Donc c’est pour ça que la négociation est complexe, parce qu’elle est imprévisible, irréversible, interdépendante et invariants flous. Et celui qui croit contrôler la négociation comme il le ferait avec un système linéaire, en fait, met déjà une attente de résultat derrière. Or je n’en sais rien ! et je n’ai pas peur d’y aller, parce que la négociation complexe permet d’ouvrir ce champ des possibles (d’embrasser cette incertitude)

 

tu as évoqué un mot qui est mon plus grand regret à la lecture de ton livre, et je te l’ai partagé, negocieti, ce concept est brillant, tu peux en dire deux trois mots ? il n’est pas dans ton livre, tu l’as transformé avec l’autre, et il est important d’en parler parce que je ne l’ai vu nulle part, et au moins pour t’en donner la paternité, surtout dans un monde où les idées se répandent rapidement, il est fort, ce terme

En fait, c’est un mot qui n’existe même pas en anglais, mais the negotiator, c’est celui qui initie la négociation, et le negocieti, c’est celui avec qui on négocie. J’ai voulu mettre ce mot là, mais en en parlant avec mon éditeur, il a dit, le livre est d’abord en français, donc on risque de perdre beaucoup de lecteurs, si le mot negocieti n’est pas compris. Donc j’ai accepté de l’enlever, mais dans mon travail de tous les jours, j’utilise negocieti, parce que c’est un être à part entière, et l’autre est trop vague pour moi, ou mon interlocuteur est trop vague, mais c’est une coupe mal taillée que j’ai acceptée parce que je fais confiance à mon éditeur qui connait mieux les lecteurs que moi dans ce monde-là. Mais j’aurais aimé utiliser negocieti, tout le long du livre.

 

Pour finir le podcast, si le Éric d’aujourd’hui rencontrait le Éric d’il y a 20 ans, 30 ans, quel conseil lui donnerais-tu ?
Je réfléchis parce que la question est complexe et m’oblige à réfléchir en arrière. Tu m’obliges à élaborer une réponse parce que la situation que tu amènes dans ma tête n’est pas connue de moi, donc c’est un très bon exemple de question élaborée, donc elle génère un temps de réflexion.

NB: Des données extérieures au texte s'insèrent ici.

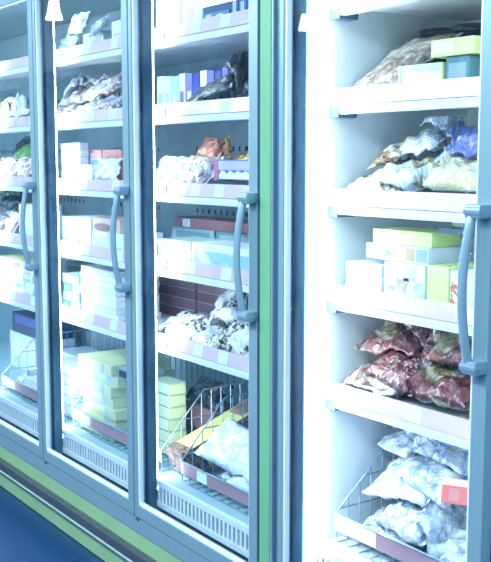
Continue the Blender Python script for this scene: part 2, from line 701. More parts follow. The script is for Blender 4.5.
def drop(root, cap=None, solid=True):
    """let the thing down vertically until it touches the shelf or a thing below it"""
    vs, fs = world_geo(root)
    if CELL.get('lim'):
        la, lb, lc, ld = CELL['lim']
        a0, a1 = min(v.x for v in vs), max(v.x for v in vs)
        b0, b1 = min(v.y for v in vs), max(v.y for v in vs)
        dx = la - a0 if a0 < la else lb - a1 if a1 > lb else 0
        dy = lc - b0 if b0 < lc else ld - b1 if b1 > ld else 0
        root.location.x += dx
        root.location.y += dy
        vs = [v + Vector((dx, dy, 0)) for v in vs]
    zmin = min(v.z for v in vs)
    up = 3.0
    best = zmin + up - CELL['z'] - .0004
    my = BVHTree.FromPolygons([v + Vector((0, 0, up)) for v in vs], fs)
    x0, x1 = min(v.x for v in vs), max(v.x for v in vs)
    y0, y1 = min(v.y for v in vs), max(v.y for v in vs)
    for bv, pv, bb in PLACED[CELL['key']]:
        if bb[0] > x1 or bb[1] < x0 or bb[2] > y1 or bb[3] < y0:
            continue
        for v in vs:
            h = bv.ray_cast(v + Vector((0, 0, up)), Vector((0, 0, -1)))
            if h[0] is not None:
                best = min(best, h[3] - .0006)
        for v in pv:
            h = my.ray_cast(v, Vector((0, 0, 1)))
            if h[0] is not None:
                best = min(best, h[3] - .0006)
    dz = up - best
    root.location.z += dz
    if solid:
        vs = [v + Vector((0, 0, dz)) for v in vs]
        PLACED[CELL['key']].append((BVHTree.FromPolygons(vs, fs), vs, (x0, x1, y0, y1)))
    return root


def settle(o, tilt, qq=None):
    """a soft bag sags onto whatever lies below it: its underside takes the shape of the pile"""
    n = len(o.data.vertices)
    R = Euler(o.rotation_euler).to_matrix()
    Ri = R.inverted()
    parts = [o] + list(o.children)
    W = [[R @ v.co + o.location for v in p.data.vertices] for p in parts]
    allv = [v for w in W for v in w]
    if CELL.get('lim'):
        la, lb, lc, ld = CELL['lim']
        a0, a1 = min(v.x for v in allv), max(v.x for v in allv)
        b0, b1 = min(v.y for v in allv), max(v.y for v in allv)
        d = Vector((la - a0 if a0 < la else lb - a1 if a1 > lb else 0, lc - b0 if b0 < lc else ld - b1 if b1 > ld else 0, 0))
        o.location += d
        W = [[v + d for v in w] for w in W]
        allv = [v for w in W for v in w]

    def height(v):
        h = CELL['z']
        for bv, pv, bb in PLACED[CELL['key']]:
            if bb[0] - .001 < v.x < bb[1] + .001 and bb[2] - .001 < v.y < bb[3] + .001:
                for ax, ay in ((0, 0), (.006, 0), (-.006, 0), (0, .006), (0, -.006)):
                    r = bv.ray_cast(Vector((v.x + ax, v.y + ay, 9)), Vector((0, 0, -1)))
                    if r[0] is not None:
                        h = max(h, r[0].z)
        return h + .006
    H = [[height(v) for v in w] for w in W]
    body, hb = W[0], H[0]
    lowest = {}
    for i, v in enumerate(body):
        k = (round(v.x / .012), round(v.y / .012))
        if k not in lowest or v.z - hb[i] < lowest[k]:
            lowest[k] = v.z - hb[i]
    gaps = sorted(lowest.values())
    q = .42 if tilt < 30 else .22 if tilt < 46 else .06
    if qq is not None:
        q = qq
    nxt = min(z for z in LIPS + [2.365] if z > CELL['z'] + .02) - .03
    while True:
        sh = -gaps[min(len(gaps) - 1, int(q * len(gaps)))]
        if q > .9 or max(v.z for v in body) + sh < nxt:
            break
        q += .06
    # pairs of upper and lower skin keep part of their thickness
    thick = {}
    for i, v in enumerate(body):
        k = (round(v.x / .012), round(v.y / .012))
        a = thick.get(k, (9, -9))
        thick[k] = (min(a[0], v.z), max(a[1], v.z))
    for p, w, hh in zip(parts, W, H):
        for i, v in enumerate(w):
            z = v.z + sh
            if p is o:
                k = (round(v.x / .012), round(v.y / .012))
                lo = thick[k][0] + sh
                keep = .45 * (z - lo) if lo < hh[i] else 0
                z2 = max(z, hh[i] + keep)
            else:
                z2 = max(z, hh[i] + .002)
            z2 = min(z2, nxt)
            w[i] = Vector((v.x, v.y, z2))
    base = min(v.z for w in W for v in w)
    o.location.z = base
    for p, w in zip(parts, W):
        for i, v in enumerate(w):
            p.data.vertices[i].co = Ri @ (v - o.location)
        p.data.update()
    vs, fs = world_geo(o)
    # ease up a little where skins still touch through one another
    best, keep_z = None, 0.0
    for step in range(9):
        up = [v + Vector((0, 0, .003 * step)) for v in vs]
        me = BVHTree.FromPolygons(up, fs)
        c = sum(len(me.overlap(bv)) for bv, pv, bb in PLACED[CELL['key']])
        if best is None or c < best * .6:
            best, keep_z = c, .003 * step
        if c == 0:
            break
    o.location.z += keep_z
    vs = [v + Vector((0, 0, keep_z)) for v in vs]
    PLACED[CELL['key']].append((BVHTree.FromPolygons(vs, fs), vs, (min(v.x for v in vs), max(v.x for v in vs), min(v.y for v in vs), max(v.y for v in vs))))


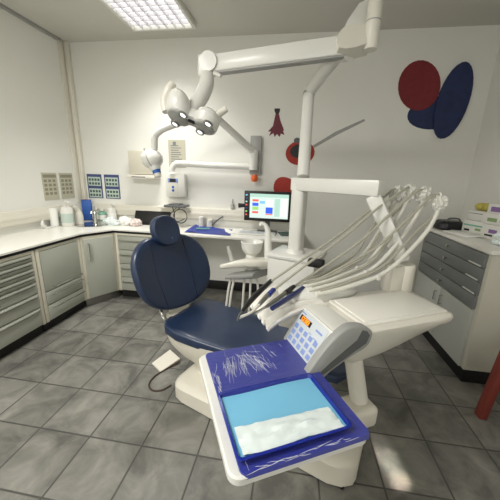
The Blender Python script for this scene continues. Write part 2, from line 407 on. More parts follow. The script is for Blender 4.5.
pr.bx(-1.5, -1.46, YB-.005, YB-.004, 1.84, 1.88); obj('print', pr, M['label_grey'], P)
# white wall dispenser
D = thing('towel_dispenser', 'white wall-mounted towel dispenser left of the x-ray tube head', 'dispenser', (-1.87, YB, 1.6))
obj('casing', MB().bx(-2.04, -1.72, YB-.12, YB, 1.48, 1.76, .012), M['skin2'], D)
obj('tray', MB().bx(-2.05, -1.68, YB-.17, YB, 1.43, 1.475, .01), M['white2'], D)
obj('slot', MB().bx(-1.98, -1.8, YB-.172, YB-.1, 1.445, 1.455), M['dgrey'], D)
obj('lever', MB().cyl((-1.85, YB-.06, 1.755), (-1.85, YB-.06, 1.79), .006), M['dgrey'], D)

# ------------------------------------------------------------------ x-ray unit on the back wall
X = thing('xray_unit', 'white wall-mounted dental x-ray unit with jointed arm and round tube head', 'x-ray unit', (-.46, YB, 1.7))
obj('wall_plate', MB().bx(-.53, -.4, YB-.06, YB-.001, 1.52, 1.95, .008), M['grey'], X, 'grey wall plate')
obj('end_cap', MB().lathe((-.465, YB-.1, 1.475), [(.0, -.04), (.03, -.035), (.042, 0), (.035, .04)]), M['orange'], X, 'orange end cap')
Yx = YB-.1
p_el = at(253, 158, 'y', Yx)
obj('pivot', MB().cyl(at(253, 170, 'y', Yx), at(254, 150, 'y', Yx), .05), M['white'], X)
obj('lower_arm', MB().tube([at(253, 168, 'y', Yx), at(246, 166.5, 'y', Yx), at(215, 165.5, 'y', Yx), at(182, 163.5, 'y', Yx), at(175, 164.5, 'y', Yx), at(172.3, 169, 'y', Yx), at(172.3, 172, 'y', Yx)], .036, 14, 4), M['white'], X)
el2 = at(216, 117, 'y', 2.9)
obj('upper_arm', MB().tube([at(254, 152, 'y', Yx), el2], [.04, .034], 14), M['white'], X)
obj('elbow', MB().ball(el2, .05), M['white'], X)
el3 = at(160, 131, 'y', 2.75)
obj('fore_arm', MB().tube([el2, at(190, 120, 'y', 2.82), at(168, 127, 'y', 2.77), el3, at(155, 137, 'y', 2.75), at(154.5, 150, 'y', 2.75)], .032, 14, 4), M['white'], X)
hc = at(152, 159, 'y', 2.75)
hd = obj('tube_head', MB().ball(hc, (.11, .1, .095)).tube([hc+Vector((.0, 0, 0)), hc+Vector((.05, -.02, -.11))], [.08, .045], 20), M['white'], X)
obj('seam', MB().lathe(hc, [(.1, -.004), (.104, 0), (.1, .004)], 28, Matrix.Rotation(math.radians(70), 3, 'Y')), M['grey'], hd)
obj('cone_ring', MB().cyl(hc+Vector((.048, -.02, -.105)), hc+Vector((.06, -.025, -.14)), .04), M['bluebox'], hd, 'blue ring')
obj('cone', MB().cyl(hc+Vector((.06, -.025, -.14)), hc+Vector((.07, -.03, -.17)), .038, .036), M['white2'], hd)
# control box
K = thing('xray_control_box', 'small white control box with a display, hanging under the horizontal arm', 'control box', (-1.46, YB, 1.37))
obj('casing', MB().bx(-1.58, -1.33, YB-.09, YB, 1.22, 1.5, .012), M['white'], K)
obj('front_panel', MB().bx(-1.54, -1.42, YB-.094, YB-.089, 1.25, 1.47, .002), M['white2'], K)
obj('display', MB().bx(-1.52, -1.44, YB-.097, YB-.093, 1.4, 1.44), M['black'], K)
obj('display_border', MB().bx(-1.545, -1.415, YB-.096, YB-.092, 1.395, 1.445, .004), M['keyblue'], K)
obj('button', MB().cyl((-1.48, YB-.098, 1.34), (-1.48, YB-.09, 1.34), .016).cyl((-1.48, YB-.098, 1.3), (-1.48, YB-.09, 1.3), .016), M['bluebox'], K)
# shelf below with cables
S = thing('instrument_shelf', 'small shelf with a dark tray on the dado below the control box', 'shelf', (-1.47, YB-.1, 1.1))
obj('shelf_plate', MB().bx(-1.67, -1.38, YB-.2, YB-.051, 1.09, 1.105, .003), M['white2'], S)
obj('dark_tray', MB().bx(-1.55, -1.28, YB-.24, YB-.06, 1.105, 1.13, .008).bx(-1.5, -1.36, YB-.2, YB-.08, 1.125, 1.145, .006), M['dgrey'], S)
cb = MB(); c0 = Vector((-1.35, YB-.2, 1.0))
cb.tube([c0+Vector((-.02, 0, .1))]+[c0+Vector((.085*math.sin(a), -.01, .085*math.cos(a))) for a in [k*PI/6 for k in range(13)]], .006, 8, 3)
cb.tube([(-1.45, YB-.2, 1.1), (-1.42, YB-.22, 1.02), (-1.44, YB-.2, .95)], .006, 8, 4)
cb.tube([(-1.4, YB-.2, 1.1), (-1.48, YB-.22, 1.0), (-1.4, YB-.2, .93), (-1.3, YB-.2, .97)], .005, 8, 4)
obj('cable', cb, M['black'], S)

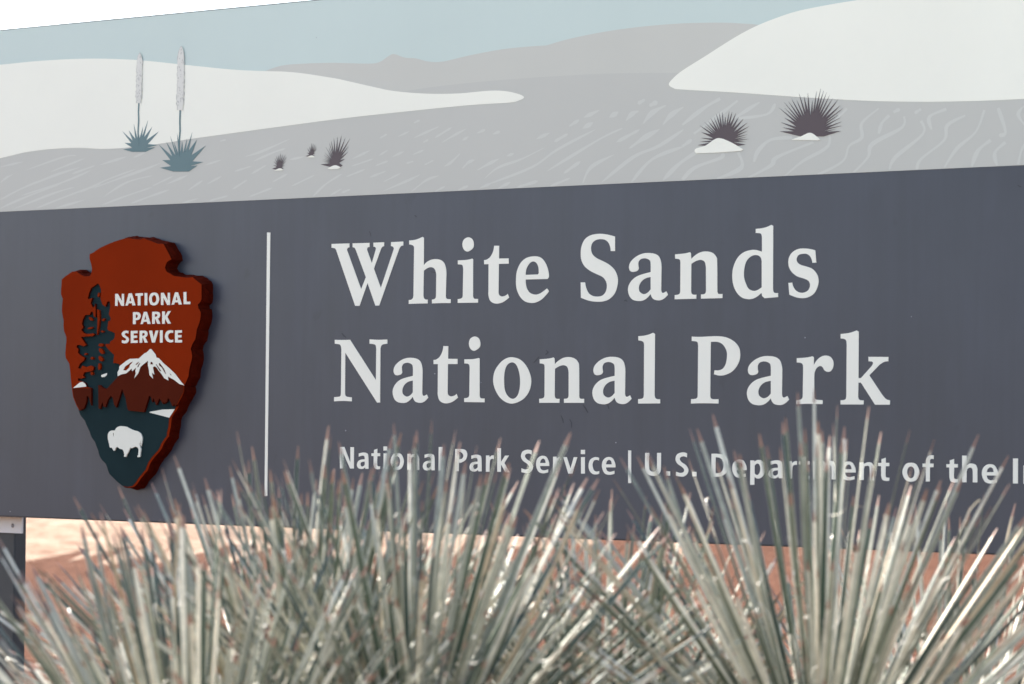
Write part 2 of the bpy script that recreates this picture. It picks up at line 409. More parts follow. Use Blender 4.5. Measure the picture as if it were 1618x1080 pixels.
for (xt, yt, xb, yb, wd) in ((662, 248, 656, 487, 31), (858, 217, 852, 520, 38)):
    for mm, wsc, dd in ((M['bloom_dark'], 1.0, .0028), (M['bloom'], .86, .0031)):
        L = []; Q = []; n = 30
        for i in range(n+1):
            t = i/n; x = xt+(xb-xt)*t; y = yt+(yb-yt)*t + (5 if wsc < 1 and i == 0 else 0)
            e = min(1, (t*6+.02)**.6)*(1 if t < .93 else .8)
            L.append((x-wd/2*e*wsc*rr.uniform(.8, 1.05), y)); Q.append((x+wd/2*e*wsc*rr.uniform(.75, 1.05), y))
        slab('printed_bloom', [[uv(*px('A1', *z), dd) for z in L+Q[::-1]]], dd-.0003, dd, art, mm)
    for i in range(46):
        t = rr.random(); x = xt+(xb-xt)*t+rr.uniform(-.36, .36)*wd*min(1, t*5); y = yt+8+(yb-yt-16)*t
        a, b = rr.uniform(1.2, 3), rr.uniform(2, 5.5)
        c = [(x+a*math.cos(q)*rr.uniform(.6, 1.2), y+b*math.sin(q)*rr.uniform(.6, 1.2)) for q in (0, 1.2, 2.4, 3.6, 4.9)]
        slab('printed_blossom', [[uv(*px('A1', *z), .0034) for z in c]], .0031, .0034, art, M['bloom_dark'])

# --- lettering
D_L = .0008
GL = {}
def glyph(name, row_ref, *contours, d=D_L):
    """contours traced where the letter stands; stored relative to its left edge and the row's baseline"""
    cs = [contour(c, d) for c in contours]
    vb = uv(*row_ref, d)[1]; ul = min(p[0] for c in cs for p in c)
    GL[name] = [[(p[0]-ul, p[1]-vb) for p in c] for c in cs]
def outline_split(cs):
    """group contours into islands: (outer, holes)"""
    def inside(pt, c):
        r = False; n = len(c)
        for i in range(n):
            a, b = c[i], c[(i+1) % n]
            if (a[1] > pt[1]) != (b[1] > pt[1]) and pt[0] < (b[0]-a[0])*(pt[1]-a[1])/(b[1]-a[1])+a[0]: r = not r
        return r
    outs = [c for c in cs if not any(o is not c and inside(c[0], o) for o in cs)]
    return [[o]+[c for c in cs if c is not o and c not in outs and inside(c[0], o)] for o in outs]
def put(name, k, x, row_ref, parent=sign, d=D_L, d0=0, m=None, scale=1):
    X = px(k, x, 0)[0]
    vb = uv(*row_ref, d)[1]
    u0 = uv(X, row_ref[1], d)[0]
    cs = [[(u0+p[0]*scale, vb+p[1]*scale) for p in c] for c in GL[name]]
    isl = outline_split(cs)
    o = None
    for i, g in enumerate(isl):
        o2 = slab('letter', g, d0, d, parent, m or M['white'])
        if i == 0: o = o2
        else:   # the dot of an i belongs to its letter's mesh
            me = o.data; base = len(me.vertices)
            v = [tuple(q.co) for q in me.vertices] + [tuple(q.co) for q in o2.data.vertices]
            f = [tuple(p.vertices) for p in me.polygons] + [tuple(base+j for j in p.vertices) for p in o2.data.polygons]
            nm = mesh('letter', v, f); nm.materials.append(m or M['white'])
            o.data = nm; bpy.data.objects.remove(o2)
    return o
B1 = (645.4, 479.8); B2 = (528, 633.8); B3 = (537, 739.9)
def G(name, ref, k, *ss, d=D_L): glyph(name, ref, *[(k, s) for s in ss], d=d)
G('W', B1, 'A', "60,270 277,264 278,312 258,318* 248,340* 254,360 420,820 478,675 356,345 340,318* 316,310 316,263 522,257 522,307 500,313* 492,335* 498,360 550,505 596,345 600,325* 590,308* 570,303 570,255 700,250 700,298 680,305* 664,325 575,572 660,805 812,350 818,325* 806,304* 783,296 785,248 933,241 933,290 905,297* 885,325 640,1020 593,1020 498,745 400,1025 347,1023 118,350 102,325* 60,316")
G('h', B1, 'A', "1010,228 1070,222* 1120,208* 1172,184 1190,195 1188,530 1225,490* 1280,462* 1340,455* 1400,470* 1440,510* 1460,580* 1463,640 1456,900 1462,930* 1480,942* 1515,943 1515,990 1400,990 1287,994 1287,948 1315,942* 1332,925* 1337,895 1340,640 1330,595* 1310,565* 1275,553* 1235,563* 1188,595 1183,900 1190,930* 1205,945* 1236,948 1235,994 1120,996 1005,1000 1005,955 1035,948* 1055,930* 1062,900 1070,330 1066,300* 1045,283* 1010,275")
G('i', B1, 'B', "100,470 190,466* 240,458* 275,449 286,458 285,900 290,925* 305,938* 346,939 346,985 98,988 98,942 130,937* 152,925* 160,900 165,570 160,540* 145,523* 100,519", "225,189* 273,210* 294,262* 284,320* 222,363* 175,340* 155,280* 172,218*")
G('t', B1, 'B', "540,292 601,292 599,448 717,446 717,510 597,513 593,860 600,890* 625,908* 655,907* 685,895* 704,877 722,922 690,950* 640,982* 575,997* 520,985* 485,950* 470,890* 470,860 472,516 418,518 417,467 450,460* 490,430* 520,380* 535,330*")
G('e', B1, 'B', "1208,675 1192,697 925,703 930,770* 950,830* 985,870* 1045,887* 1100,873* 1150,840* 1185,812 1210,845 1180,885* 1120,945* 1050,982* 985,988* 910,965* 850,900* 815,810* 808,710* 820,600* 865,500* 940,438* 1040,420* 1110,438* 1160,490* 1195,570* 1208,640*", "925,647 1075,641 1086,625 1082,560* 1060,505* 1018,483* 975,505* 940,560* 928,610*")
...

Je suis très embarrassé, mais c’est formidable !  qu’est-ce que je lui dirais à part toutes les banalités, sois toi-même, ne change rien ?

Je sais, je lui dis, questionne !

 

on ne l’a pas précisé, mais tous les bénéfices de ton livre vont…
Oui j’ai oublié de le dire, mais ça me regarde, d’abord c’est un transfert de connaissance, un don, mais en plus, j’ai décidé, mais c’est vraiment très personnel, c’est que tous les revenus de ce livre, je les donne à des associations qui s’occupent d’offrir des rêves à des enfants qui sont condamnés. Et la raison me regarde, je n’ai pas envie de m’enrichir avec ça, et je crois que je m’enrichis beaucoup plus en sachant que des gamins vont se marrer, avoir des sourires, des bananes en montant sur une scène ou derrière un camion, en montant sur un vélo ou en faisant du golf avec quelqu’un ou en allant en montagne. Je trouve que c’est très riche, ça me nourrit amplement. Merci de le dire.